Dining At The Inn at Little Washington

Curse you, Anthony Bourdain – why did you have to entice me with episode after episode of fine dining? Why couldn’t you stick with cheap street food –  you know, something I can always afford? I know you thought everything was delicious, but don’t blame us if the uber-exquisite restaurants usually looked more enticing than the hot-dog stands.

An idea was born on that episode I watched you dine in Lyon, an itch that wouldn’t go away until I scratched it. I’d never dined at a Michelin star restaurant before, much less one with three. So vising here was definitely my way of ‘go big or go home’.

It starts with hanging out at the elegant waiting area. Remy XO while your table is prepared? Maybe a cocktail? Yes please – that rum-infused cider was amazing, as was those spicy dried pineapple bites. Oh, your table is ready – please let me escort you to the dining room.

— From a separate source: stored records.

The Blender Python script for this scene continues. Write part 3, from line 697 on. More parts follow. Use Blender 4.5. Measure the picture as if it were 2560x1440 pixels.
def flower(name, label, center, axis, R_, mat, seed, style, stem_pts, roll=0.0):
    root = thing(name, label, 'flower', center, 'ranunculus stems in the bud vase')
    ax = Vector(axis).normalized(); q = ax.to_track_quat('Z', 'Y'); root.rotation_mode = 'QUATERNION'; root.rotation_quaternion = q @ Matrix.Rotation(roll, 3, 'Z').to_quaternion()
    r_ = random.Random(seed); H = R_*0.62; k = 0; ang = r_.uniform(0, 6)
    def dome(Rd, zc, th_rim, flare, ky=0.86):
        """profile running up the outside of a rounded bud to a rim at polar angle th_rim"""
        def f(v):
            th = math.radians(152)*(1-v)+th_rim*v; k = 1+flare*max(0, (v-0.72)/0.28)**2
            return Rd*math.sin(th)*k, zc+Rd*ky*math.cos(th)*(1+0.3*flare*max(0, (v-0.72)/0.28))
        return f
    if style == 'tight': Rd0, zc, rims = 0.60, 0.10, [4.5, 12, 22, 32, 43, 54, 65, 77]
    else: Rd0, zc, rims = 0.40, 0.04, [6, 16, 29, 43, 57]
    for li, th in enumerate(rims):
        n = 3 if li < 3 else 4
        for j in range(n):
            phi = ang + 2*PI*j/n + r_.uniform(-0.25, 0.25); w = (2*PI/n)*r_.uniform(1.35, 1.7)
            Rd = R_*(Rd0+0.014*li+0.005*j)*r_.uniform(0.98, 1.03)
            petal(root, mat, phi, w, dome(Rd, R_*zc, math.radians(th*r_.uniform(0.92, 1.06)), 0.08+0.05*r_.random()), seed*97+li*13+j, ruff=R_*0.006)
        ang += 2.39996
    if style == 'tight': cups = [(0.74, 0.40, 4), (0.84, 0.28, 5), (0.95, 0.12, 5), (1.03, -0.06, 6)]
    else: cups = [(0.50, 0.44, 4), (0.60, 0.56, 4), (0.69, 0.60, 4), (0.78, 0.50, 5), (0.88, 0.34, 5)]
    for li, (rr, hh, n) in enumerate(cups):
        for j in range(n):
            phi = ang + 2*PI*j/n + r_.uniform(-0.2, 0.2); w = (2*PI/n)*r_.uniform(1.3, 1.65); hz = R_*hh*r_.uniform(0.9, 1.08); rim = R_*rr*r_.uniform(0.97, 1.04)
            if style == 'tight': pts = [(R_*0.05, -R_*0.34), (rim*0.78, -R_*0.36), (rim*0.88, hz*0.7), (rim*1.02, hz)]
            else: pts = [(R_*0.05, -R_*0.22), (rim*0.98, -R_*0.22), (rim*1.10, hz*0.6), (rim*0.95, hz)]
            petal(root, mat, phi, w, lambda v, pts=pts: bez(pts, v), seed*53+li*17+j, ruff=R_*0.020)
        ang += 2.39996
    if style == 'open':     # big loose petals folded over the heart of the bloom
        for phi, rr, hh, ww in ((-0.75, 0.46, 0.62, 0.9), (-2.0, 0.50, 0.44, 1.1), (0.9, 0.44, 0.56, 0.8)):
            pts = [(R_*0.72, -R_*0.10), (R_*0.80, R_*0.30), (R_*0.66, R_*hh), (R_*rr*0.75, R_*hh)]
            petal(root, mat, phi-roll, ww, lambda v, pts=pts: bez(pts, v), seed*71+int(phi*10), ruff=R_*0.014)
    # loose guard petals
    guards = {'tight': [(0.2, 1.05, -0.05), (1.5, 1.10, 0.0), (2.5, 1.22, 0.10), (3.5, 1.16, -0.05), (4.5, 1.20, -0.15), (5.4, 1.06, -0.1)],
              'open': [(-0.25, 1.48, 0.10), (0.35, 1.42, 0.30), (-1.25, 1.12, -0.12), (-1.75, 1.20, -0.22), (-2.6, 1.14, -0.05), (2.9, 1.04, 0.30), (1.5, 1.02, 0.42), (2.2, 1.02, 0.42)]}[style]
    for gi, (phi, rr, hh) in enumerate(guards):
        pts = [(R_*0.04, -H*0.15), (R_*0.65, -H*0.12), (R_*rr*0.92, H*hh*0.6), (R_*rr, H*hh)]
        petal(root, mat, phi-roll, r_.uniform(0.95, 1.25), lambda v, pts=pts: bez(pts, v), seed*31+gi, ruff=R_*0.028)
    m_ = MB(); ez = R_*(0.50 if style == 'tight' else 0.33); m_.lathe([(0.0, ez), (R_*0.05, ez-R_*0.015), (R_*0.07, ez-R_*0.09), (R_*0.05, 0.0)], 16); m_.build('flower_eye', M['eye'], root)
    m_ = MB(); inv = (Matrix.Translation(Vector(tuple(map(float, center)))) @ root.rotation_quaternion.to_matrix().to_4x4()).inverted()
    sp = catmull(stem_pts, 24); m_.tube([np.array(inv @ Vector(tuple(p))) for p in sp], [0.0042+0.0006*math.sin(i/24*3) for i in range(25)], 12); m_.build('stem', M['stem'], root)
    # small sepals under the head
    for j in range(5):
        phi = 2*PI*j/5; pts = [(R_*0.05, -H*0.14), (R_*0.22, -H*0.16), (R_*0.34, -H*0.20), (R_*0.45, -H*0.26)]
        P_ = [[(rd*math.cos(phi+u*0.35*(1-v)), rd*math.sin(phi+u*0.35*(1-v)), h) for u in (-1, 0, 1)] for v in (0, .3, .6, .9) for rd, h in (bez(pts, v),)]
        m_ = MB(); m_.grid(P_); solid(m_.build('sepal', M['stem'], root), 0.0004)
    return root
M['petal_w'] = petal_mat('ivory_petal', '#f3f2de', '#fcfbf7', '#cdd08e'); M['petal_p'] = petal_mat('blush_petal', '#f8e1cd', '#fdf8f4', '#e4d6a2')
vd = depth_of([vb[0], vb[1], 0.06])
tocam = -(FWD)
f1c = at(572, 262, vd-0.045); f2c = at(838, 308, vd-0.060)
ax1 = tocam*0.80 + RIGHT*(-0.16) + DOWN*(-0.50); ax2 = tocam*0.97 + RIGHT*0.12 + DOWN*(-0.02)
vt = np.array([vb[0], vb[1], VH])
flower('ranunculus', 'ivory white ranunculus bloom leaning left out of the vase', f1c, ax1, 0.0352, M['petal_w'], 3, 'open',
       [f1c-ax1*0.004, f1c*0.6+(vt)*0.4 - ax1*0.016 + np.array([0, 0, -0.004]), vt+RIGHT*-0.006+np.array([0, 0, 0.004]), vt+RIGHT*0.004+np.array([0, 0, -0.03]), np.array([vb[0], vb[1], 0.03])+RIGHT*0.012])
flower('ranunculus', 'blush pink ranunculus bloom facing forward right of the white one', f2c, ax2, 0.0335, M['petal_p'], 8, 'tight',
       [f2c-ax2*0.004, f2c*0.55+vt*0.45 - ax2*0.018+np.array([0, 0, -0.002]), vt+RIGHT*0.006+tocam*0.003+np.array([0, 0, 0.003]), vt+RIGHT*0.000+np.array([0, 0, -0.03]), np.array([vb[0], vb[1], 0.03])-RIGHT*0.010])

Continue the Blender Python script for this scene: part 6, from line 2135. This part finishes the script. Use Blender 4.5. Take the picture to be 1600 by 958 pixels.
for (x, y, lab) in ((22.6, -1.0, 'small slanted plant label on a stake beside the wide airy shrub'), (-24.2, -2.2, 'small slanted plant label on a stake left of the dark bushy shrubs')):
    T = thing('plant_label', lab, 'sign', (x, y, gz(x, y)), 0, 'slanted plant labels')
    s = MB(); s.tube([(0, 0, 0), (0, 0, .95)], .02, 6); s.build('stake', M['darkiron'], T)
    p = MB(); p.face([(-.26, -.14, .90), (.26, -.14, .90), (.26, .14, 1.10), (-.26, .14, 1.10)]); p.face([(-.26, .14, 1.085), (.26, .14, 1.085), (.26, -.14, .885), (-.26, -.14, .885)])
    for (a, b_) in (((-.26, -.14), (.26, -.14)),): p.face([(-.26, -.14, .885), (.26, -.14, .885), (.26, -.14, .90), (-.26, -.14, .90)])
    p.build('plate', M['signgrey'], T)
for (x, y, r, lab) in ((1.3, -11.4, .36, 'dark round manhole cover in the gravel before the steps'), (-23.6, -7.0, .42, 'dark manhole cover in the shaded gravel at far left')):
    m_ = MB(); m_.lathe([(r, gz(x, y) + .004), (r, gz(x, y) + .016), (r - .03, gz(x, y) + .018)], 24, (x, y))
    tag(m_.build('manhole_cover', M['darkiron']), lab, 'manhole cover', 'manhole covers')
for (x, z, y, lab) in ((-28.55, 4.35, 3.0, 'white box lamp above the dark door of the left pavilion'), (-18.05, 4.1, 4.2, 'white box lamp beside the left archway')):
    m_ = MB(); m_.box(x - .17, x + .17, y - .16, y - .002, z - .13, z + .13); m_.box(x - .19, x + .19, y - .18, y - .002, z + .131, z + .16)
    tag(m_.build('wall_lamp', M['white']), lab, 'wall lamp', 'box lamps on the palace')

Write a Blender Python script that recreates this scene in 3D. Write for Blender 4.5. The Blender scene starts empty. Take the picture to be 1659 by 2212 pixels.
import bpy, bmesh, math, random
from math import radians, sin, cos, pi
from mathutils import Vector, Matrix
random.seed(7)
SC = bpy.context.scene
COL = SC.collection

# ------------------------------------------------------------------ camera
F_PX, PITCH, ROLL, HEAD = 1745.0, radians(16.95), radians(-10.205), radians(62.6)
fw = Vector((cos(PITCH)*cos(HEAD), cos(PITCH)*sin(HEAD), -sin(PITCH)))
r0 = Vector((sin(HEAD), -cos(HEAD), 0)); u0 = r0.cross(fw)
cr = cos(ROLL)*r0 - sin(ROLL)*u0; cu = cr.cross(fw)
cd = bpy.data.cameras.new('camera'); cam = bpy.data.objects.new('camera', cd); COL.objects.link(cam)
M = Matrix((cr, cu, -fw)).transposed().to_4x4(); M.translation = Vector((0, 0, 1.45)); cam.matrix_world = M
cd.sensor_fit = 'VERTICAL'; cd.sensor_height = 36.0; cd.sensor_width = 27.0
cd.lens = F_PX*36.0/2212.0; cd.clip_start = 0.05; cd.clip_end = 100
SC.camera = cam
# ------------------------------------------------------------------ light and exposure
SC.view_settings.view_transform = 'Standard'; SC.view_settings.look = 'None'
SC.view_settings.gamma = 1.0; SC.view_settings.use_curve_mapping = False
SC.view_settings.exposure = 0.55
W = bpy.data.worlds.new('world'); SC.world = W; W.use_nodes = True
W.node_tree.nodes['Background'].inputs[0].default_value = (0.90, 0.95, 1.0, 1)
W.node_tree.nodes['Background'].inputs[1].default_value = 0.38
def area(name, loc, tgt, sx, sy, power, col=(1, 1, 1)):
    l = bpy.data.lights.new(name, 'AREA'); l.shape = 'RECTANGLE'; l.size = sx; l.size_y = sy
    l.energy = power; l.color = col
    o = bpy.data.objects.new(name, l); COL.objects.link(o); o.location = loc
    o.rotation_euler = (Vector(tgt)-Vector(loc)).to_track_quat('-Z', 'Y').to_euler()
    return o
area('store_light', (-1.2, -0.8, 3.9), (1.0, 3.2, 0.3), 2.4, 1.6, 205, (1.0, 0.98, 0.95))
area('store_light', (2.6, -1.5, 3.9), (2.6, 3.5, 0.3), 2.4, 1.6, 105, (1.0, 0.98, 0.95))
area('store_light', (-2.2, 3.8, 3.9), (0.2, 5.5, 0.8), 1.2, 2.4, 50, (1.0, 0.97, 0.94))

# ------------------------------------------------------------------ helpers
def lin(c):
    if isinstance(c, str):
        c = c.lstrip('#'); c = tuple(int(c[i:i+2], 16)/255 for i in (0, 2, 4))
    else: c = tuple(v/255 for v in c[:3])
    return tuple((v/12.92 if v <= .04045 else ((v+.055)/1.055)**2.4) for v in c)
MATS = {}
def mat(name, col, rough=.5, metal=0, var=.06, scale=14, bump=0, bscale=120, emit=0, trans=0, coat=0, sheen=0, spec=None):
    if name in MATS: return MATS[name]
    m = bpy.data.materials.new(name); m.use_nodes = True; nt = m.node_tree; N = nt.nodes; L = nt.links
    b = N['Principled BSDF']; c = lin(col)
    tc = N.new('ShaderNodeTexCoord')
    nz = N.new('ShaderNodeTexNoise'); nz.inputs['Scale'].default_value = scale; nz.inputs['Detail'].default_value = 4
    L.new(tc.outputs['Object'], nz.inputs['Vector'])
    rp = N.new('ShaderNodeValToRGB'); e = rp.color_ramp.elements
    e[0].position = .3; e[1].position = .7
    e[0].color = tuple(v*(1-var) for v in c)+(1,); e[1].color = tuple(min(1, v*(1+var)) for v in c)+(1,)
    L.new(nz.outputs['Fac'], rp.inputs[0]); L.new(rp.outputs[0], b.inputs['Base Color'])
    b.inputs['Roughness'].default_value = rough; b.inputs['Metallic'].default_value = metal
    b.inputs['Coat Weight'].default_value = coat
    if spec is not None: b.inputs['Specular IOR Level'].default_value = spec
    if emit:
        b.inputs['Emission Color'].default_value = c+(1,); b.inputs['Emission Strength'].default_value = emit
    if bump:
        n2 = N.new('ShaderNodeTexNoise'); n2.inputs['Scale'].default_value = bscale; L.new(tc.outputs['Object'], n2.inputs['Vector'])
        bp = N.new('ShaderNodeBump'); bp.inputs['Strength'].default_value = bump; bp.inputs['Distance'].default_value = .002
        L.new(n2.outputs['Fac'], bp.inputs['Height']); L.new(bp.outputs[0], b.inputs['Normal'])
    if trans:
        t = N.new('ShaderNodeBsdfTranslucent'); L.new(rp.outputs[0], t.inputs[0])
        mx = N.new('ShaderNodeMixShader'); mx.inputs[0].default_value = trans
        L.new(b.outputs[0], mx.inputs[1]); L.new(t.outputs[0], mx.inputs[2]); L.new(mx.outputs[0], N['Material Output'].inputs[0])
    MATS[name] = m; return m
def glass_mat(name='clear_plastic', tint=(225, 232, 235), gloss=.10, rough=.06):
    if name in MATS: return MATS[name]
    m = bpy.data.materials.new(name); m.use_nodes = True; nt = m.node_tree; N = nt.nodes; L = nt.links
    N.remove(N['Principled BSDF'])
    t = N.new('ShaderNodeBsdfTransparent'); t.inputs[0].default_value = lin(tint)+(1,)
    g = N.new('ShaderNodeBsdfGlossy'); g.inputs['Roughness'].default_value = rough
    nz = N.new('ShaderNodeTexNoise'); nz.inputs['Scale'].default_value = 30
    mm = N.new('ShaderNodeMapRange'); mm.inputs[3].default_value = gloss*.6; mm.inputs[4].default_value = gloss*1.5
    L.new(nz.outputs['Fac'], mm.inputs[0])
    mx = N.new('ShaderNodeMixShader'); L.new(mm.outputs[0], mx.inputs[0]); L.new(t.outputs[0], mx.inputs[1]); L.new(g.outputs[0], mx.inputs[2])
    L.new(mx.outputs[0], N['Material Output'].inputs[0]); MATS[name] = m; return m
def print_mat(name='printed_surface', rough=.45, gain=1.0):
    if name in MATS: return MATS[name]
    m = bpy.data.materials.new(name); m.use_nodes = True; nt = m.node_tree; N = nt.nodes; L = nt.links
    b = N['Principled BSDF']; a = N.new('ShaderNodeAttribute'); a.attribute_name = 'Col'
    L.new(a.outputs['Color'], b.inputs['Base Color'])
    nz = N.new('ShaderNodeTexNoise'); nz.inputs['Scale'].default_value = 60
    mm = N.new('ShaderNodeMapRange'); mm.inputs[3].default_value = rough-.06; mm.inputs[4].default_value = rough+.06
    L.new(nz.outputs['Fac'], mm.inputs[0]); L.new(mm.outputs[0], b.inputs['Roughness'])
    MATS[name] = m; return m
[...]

Seat with extra fluffy pillows? Of course. Some sparkling water while you peruse the menu. Three pre-fixe options were available, although you can swap out individual items from one option to another. I went with the “gastronaut”, except I exchanged my coconut sorbet with the chocolate-hazelnut mousse.

The first serving looked like a tiny cannoli – the fancy term for this plate is it’s an ‘amuse bouche’; something that demonstrates the cook’s talents and whets your appetite. It was possibly the single most flavorful item I’ve ever had in my life.

Next up was the caviar vinaigrette (note – I’d never had caviar before…it tasted…wet). But what killed me was the popcorn. Yes that’s right – they believe dining here should be a show, and shows should serve popcorn. Of course, THIS popcorn has white truffle shavings on it. Beat that AMC! A tiny soup-like concoction washed it down.

The next few dishes were a whirl – which says a lot considering the entire experience was just over 2 hours. The foie gras was especially amazing; the sauce was almost enough for me to pass out from bliss.

Special thanks for my servers for never looking down their nose at my admittedly inexperienced questions, and offering up excellent wine paring advise. I went with a half-bottle of a Rhone wine, but as it wasn’t enough I also got a glass of New Zealand carminiere. Maybe I should have gone with the $150 option to pair all the dishes with their recommended wine, but I was very happy with the options I had.

Oh – also thank you for the quick tour of the kitchen!